Audit , Governance & Risk Management

Sensitive Data Remains on Disposed PCs

Many of Disposed Computers Repackaged for Public Auctions
Sensitive Data Remains on Disposed PCs
Multiple state agencies in New Jersey failed to remove data from computers and mobile devices when they were disposed, failing to comply with state requirements to wipe clean hard drives.

According to an audit issued last week by the New Jersey Office of State Comptroller, auditors found personal and confidential data on 79 percent of hard drives it tested, including completed tax returns; Social Security numbers; names, addresses and phone numbers of children placed outside of the parental home; a list of state computer sign-on passwords; and child abuse documentation including the names and addresses of the children. Auditors said many of these items were found on computers packaged for public auction.

"The availability of such confidential personal information and sensitive business information to third parties through the disposal of state-owned computer equipment presents security risks to the affected individuals and state agencies," the comptroller said. "Further, the release of such information to unauthorized parties would violate various federal and state statutes."

Contrary to state requirements, the comptroller report said, agencies sent to the warehouse shipments of computer equipment with no packing lists, no indication of the equipment's working order and no certification that the equipment's data had been removed. The shipments were accepted by the warehouse.

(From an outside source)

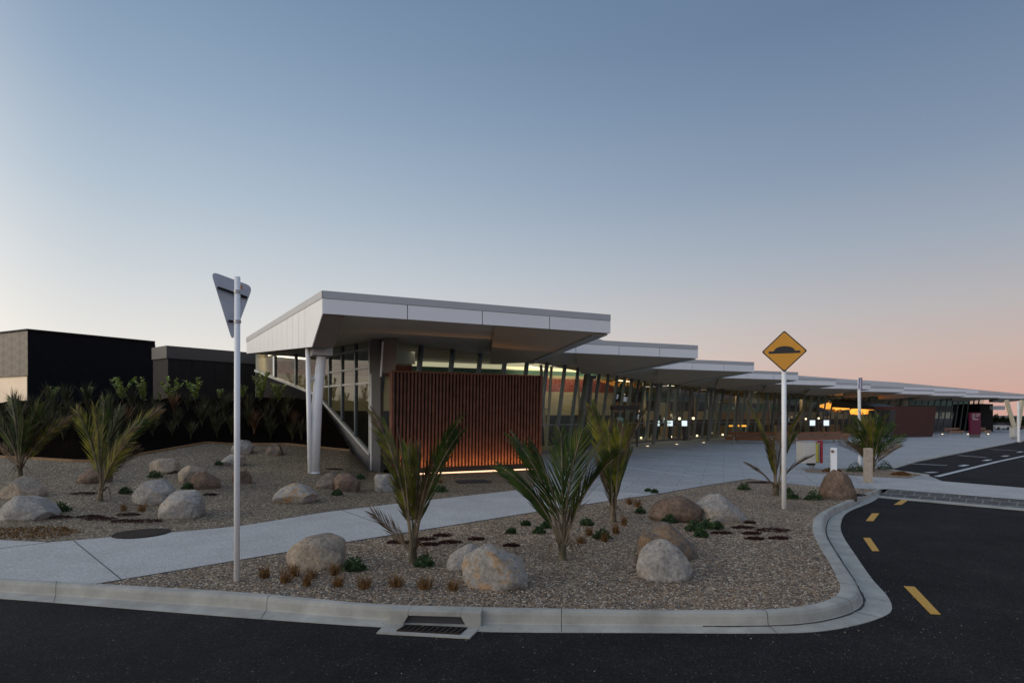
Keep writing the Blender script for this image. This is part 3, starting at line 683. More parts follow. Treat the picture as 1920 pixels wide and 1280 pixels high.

A letter from the state Division of Purchase and Property within New Jersey's Treasury Department said it generally agreed with the audit findings, and is working with the state Office of Information Technology to revise procedures to rectify the problem. Still, Purpose and Property officials said the division itself didn't have resources to assure compliance. "We concur with the intent of this recommendation, but must point out that the agencies who own data must continue to bear the ultimate responsibility for the security of that data and for cleansing data storage media according to security classifications of the data it contains," the letter said.